Aim:
Locate and copy each line in the data that contains the word "follow".

------ Extracted material ------

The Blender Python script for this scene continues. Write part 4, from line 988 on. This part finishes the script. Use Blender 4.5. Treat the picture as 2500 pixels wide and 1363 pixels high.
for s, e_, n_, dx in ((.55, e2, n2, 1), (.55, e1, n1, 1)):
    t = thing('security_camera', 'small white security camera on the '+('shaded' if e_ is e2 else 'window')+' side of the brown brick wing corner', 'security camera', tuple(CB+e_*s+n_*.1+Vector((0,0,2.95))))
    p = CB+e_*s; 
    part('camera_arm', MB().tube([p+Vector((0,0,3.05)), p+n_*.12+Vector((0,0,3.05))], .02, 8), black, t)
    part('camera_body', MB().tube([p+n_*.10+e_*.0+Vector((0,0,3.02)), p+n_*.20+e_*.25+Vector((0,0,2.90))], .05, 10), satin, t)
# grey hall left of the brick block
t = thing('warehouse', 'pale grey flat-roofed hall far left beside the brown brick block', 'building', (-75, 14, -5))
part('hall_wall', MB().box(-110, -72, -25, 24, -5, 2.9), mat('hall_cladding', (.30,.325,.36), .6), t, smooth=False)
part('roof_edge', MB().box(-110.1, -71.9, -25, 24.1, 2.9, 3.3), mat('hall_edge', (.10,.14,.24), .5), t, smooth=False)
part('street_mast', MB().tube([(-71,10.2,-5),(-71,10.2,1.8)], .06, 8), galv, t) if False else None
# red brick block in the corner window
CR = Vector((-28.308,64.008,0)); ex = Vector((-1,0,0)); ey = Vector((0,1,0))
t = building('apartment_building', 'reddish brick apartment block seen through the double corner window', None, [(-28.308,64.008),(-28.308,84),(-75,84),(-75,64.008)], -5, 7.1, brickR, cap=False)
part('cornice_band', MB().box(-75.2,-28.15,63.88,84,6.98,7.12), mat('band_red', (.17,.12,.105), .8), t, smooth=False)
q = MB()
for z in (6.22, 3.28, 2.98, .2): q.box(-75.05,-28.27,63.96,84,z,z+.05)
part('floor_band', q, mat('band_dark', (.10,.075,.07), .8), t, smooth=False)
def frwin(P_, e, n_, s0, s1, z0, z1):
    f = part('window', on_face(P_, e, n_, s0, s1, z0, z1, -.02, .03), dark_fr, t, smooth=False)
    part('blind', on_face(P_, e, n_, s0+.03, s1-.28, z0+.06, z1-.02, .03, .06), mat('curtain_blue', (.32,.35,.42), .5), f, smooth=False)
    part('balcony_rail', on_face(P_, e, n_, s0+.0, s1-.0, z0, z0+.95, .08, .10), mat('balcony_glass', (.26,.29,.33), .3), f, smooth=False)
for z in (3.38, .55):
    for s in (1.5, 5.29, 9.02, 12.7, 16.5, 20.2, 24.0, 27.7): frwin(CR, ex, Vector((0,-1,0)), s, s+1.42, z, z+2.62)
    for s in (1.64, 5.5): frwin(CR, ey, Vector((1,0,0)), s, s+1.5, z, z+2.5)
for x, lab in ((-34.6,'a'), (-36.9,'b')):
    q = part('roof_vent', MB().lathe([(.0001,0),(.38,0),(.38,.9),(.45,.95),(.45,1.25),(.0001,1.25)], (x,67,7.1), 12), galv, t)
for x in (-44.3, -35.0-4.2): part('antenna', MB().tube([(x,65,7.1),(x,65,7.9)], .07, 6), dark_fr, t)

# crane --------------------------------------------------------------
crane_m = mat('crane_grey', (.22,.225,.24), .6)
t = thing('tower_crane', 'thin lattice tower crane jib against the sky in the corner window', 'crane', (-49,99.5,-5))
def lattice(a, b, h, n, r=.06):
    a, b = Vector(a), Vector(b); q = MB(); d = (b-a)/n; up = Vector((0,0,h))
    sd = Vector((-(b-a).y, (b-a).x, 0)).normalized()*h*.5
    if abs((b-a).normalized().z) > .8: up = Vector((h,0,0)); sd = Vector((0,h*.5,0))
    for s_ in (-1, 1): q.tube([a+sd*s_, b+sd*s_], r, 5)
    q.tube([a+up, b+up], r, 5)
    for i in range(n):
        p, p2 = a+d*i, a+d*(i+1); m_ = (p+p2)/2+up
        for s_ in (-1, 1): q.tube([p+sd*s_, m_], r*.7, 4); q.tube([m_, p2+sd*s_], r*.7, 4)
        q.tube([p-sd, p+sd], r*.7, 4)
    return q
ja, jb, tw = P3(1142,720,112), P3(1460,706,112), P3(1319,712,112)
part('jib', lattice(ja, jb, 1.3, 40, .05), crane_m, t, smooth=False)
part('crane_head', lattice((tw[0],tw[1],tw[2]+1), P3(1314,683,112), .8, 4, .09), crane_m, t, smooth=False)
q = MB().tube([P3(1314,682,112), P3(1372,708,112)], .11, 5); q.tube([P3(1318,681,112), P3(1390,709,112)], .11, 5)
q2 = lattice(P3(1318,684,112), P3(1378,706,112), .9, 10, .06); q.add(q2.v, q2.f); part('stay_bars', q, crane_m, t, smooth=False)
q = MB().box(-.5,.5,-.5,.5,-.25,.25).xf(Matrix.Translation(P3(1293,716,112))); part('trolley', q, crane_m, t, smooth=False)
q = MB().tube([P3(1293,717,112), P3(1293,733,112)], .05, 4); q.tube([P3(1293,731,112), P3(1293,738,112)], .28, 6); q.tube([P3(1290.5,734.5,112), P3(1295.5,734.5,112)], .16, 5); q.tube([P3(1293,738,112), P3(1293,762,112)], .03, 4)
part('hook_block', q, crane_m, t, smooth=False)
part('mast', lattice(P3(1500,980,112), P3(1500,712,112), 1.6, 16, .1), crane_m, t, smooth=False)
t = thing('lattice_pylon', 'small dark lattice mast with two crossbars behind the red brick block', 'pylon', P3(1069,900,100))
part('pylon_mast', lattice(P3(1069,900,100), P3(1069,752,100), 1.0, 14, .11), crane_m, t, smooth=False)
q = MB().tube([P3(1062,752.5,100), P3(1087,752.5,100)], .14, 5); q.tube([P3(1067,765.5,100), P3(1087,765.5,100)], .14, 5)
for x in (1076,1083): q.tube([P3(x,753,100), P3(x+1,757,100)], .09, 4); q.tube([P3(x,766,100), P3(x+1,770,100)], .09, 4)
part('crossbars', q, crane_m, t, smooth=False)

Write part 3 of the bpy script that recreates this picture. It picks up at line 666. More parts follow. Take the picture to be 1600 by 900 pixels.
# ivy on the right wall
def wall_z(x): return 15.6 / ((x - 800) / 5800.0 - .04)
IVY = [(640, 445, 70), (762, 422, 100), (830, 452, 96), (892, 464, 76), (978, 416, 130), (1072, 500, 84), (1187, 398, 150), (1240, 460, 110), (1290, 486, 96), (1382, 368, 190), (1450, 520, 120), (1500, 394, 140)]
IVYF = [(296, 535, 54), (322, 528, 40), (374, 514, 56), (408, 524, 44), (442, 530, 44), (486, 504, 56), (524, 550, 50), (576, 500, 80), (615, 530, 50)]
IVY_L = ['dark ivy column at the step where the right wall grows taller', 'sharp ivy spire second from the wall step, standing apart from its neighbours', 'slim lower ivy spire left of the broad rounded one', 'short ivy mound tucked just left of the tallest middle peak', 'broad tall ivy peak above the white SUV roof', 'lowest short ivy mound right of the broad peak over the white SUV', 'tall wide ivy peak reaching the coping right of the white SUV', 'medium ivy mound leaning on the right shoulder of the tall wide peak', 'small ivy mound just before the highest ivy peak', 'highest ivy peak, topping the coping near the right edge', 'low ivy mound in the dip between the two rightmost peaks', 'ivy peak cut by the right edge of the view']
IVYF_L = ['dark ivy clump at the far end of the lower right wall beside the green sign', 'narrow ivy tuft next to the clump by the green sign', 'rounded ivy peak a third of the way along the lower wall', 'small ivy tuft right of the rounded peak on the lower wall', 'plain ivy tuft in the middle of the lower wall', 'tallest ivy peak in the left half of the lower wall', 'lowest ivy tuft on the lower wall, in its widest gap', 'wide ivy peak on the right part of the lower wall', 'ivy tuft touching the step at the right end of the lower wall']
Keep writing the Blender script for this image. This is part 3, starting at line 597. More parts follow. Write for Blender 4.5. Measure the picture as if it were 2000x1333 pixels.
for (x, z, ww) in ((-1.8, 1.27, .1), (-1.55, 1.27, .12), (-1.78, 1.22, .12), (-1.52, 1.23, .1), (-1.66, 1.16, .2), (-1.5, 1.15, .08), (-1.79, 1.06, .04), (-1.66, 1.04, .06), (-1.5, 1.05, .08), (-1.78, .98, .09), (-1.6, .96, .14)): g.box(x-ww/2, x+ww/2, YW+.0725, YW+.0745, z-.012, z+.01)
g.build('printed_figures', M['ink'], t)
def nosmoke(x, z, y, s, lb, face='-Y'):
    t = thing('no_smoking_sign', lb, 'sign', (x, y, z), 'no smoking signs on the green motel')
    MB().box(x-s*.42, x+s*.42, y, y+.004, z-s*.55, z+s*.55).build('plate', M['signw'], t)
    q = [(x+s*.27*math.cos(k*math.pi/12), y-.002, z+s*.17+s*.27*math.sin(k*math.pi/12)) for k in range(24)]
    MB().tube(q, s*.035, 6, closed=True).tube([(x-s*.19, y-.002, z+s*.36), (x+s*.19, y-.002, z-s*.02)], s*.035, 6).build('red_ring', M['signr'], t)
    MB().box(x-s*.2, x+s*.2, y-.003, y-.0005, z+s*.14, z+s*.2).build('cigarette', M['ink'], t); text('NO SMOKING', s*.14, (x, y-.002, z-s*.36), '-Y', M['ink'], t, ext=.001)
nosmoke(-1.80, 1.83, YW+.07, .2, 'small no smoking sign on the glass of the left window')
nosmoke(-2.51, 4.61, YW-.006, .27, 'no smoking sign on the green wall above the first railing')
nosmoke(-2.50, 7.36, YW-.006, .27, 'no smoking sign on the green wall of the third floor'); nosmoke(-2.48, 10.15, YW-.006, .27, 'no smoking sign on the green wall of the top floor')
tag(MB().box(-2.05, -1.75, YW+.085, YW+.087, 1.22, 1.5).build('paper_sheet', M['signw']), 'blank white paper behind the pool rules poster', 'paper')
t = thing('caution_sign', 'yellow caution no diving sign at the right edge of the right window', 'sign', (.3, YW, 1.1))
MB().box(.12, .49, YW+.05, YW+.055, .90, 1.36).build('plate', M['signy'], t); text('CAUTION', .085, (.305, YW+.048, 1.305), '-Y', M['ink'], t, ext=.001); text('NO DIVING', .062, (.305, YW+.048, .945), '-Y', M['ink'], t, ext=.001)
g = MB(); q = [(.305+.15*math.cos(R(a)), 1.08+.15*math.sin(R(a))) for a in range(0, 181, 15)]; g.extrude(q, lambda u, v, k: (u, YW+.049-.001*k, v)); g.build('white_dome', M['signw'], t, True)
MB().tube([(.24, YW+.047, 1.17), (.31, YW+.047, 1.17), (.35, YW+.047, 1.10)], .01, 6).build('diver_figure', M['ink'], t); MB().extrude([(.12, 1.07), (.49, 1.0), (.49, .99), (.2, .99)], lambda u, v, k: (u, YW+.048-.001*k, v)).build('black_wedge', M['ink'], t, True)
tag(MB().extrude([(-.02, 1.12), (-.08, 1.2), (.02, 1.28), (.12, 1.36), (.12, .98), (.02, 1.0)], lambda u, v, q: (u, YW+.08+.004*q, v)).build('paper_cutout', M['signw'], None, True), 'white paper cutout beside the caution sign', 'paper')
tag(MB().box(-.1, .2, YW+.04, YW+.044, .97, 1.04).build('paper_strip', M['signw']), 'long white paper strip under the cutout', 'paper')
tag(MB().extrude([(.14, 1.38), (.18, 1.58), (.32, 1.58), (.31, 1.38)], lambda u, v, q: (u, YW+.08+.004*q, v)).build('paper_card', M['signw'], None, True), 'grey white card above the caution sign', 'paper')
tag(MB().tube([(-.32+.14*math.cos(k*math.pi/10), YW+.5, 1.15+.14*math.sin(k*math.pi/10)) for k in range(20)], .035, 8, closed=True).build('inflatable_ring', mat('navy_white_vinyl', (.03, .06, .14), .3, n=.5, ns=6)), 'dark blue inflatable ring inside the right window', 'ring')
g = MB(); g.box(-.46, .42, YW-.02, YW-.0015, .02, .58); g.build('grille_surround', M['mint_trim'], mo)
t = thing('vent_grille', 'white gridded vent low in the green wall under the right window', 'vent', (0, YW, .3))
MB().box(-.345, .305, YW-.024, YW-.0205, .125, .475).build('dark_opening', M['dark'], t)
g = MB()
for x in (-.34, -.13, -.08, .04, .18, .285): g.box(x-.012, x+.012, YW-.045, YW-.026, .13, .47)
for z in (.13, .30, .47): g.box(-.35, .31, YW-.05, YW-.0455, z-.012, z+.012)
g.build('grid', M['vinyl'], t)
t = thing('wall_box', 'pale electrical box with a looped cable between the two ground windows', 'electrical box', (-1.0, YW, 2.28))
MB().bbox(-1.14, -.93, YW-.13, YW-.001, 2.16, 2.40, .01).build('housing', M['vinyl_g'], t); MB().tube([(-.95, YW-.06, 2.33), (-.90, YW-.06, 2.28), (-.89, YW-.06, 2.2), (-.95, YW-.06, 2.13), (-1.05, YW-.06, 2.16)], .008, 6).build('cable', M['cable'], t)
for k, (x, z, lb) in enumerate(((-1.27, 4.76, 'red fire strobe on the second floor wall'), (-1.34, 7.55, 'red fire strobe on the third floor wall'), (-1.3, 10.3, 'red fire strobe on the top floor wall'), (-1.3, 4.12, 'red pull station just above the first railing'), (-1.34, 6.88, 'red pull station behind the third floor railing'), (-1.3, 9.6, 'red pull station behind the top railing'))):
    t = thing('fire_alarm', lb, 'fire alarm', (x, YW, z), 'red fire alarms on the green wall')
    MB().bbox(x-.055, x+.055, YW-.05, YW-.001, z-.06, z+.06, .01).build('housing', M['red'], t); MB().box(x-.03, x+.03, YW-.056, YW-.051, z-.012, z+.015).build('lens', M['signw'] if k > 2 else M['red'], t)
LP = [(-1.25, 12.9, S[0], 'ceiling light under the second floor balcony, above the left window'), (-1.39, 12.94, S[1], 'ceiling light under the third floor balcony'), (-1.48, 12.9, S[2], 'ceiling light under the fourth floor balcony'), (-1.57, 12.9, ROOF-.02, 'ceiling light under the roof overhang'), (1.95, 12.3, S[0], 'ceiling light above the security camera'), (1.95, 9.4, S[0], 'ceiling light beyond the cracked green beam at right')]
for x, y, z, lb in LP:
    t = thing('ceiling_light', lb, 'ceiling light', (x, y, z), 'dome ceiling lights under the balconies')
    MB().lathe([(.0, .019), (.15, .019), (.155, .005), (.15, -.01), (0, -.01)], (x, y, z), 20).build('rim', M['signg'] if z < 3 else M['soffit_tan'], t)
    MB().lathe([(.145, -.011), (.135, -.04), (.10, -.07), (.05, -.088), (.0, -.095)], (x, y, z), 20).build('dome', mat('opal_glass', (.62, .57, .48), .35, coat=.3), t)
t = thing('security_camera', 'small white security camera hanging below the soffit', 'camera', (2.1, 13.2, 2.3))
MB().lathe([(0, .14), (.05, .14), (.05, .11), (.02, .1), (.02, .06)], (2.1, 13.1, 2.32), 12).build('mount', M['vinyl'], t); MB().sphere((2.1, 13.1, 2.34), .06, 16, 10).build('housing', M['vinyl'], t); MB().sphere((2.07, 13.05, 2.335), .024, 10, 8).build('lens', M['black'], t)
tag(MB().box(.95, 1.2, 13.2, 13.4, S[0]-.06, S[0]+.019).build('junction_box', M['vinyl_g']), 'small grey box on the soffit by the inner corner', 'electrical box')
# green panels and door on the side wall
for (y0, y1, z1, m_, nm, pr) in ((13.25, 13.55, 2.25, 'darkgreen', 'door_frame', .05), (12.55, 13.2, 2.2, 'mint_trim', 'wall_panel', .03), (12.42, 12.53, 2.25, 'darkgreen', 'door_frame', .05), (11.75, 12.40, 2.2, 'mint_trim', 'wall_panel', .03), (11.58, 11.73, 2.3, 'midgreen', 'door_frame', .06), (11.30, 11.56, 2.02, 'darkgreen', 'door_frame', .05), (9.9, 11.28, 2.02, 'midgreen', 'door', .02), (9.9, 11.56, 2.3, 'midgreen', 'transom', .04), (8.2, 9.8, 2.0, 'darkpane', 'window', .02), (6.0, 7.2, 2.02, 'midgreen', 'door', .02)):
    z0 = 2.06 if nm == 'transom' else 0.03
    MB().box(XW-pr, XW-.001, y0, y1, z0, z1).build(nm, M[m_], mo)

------

Written answer:
Write part 3 of the bpy script that recreates this picture. It picks up at line 666. More parts follow. Take the picture to be 1600 by 900 pixels.
Keep writing the Blender script for this image. This is part 3, starting at line 597. More parts follow. Write for Blender 4.5. Measure the picture as if it were 2000x1333 pixels.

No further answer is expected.